L’Etat, le grand absent


« L’Etat est absent pour nous autres, personnes handicapées. Car depuis notre venue dans
ce camp le 17 juin dernier, n’était-ce l’aide de quelques organisations de bonne volonté,
l’état du camp serait certainement plus critique qu’il est maintenant par rapport aux
conditions sanitaires, alimentaires et autres », déplore M. Toussaint.

Depuis son aménagement après le tremblement de 2010, le Camp « La piste » a toujours été
dans le collimateur des groupes armés et de la Police Nationale d’Haïti.
« Depuis le passage du séisme, la Croix Rouge Américaine a aménagé le Camp « La
Piste » de concert avec la Croix Rouge Haïtienne. Mais depuis, nous sommes dans le
collimateur des forces de l’ordre qui nous accuse d’être de mèche avec des bandits. C’est
une allégation que moi personnellement je reproche aux autorités haïtiennes », avance-t-il.

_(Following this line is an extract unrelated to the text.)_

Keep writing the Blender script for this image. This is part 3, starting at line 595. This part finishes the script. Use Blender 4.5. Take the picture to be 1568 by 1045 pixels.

Selon le responsable, le Camp a déjà subi un incendie en date du 25 mai 2020 à la suite
d’une guerre entre deux groupes armés. Mais pour ce deuxième incendie, il pointe du doigt
les forces de l’ordre tout en déplorant la mort de plusieurs de ses camarades lors de cet
affrontement le jeudi 17 juin.
Pendant que les jours se défilent sans se ressembler, ces quelques femmes âgées, jeunes
femmes et adolescentes lancent un cri d’alarme à l’Etat haïtien qui, dans la foulée, tarde
encore à se pencher sur leur sort. « Tout ce que je peux demander à l’Etat haïtien c’est de
me trouver une maison où habiter, mon état actuel ne me permet pas d’en louer une,
d’autant je suis sans emploi. Je ne demande qu’un toit. Même sans nourriture, cela m’ira.
Je me sentirai beaucoup mieux que dans ce camp », a indiqué Mme Mireille Auguste.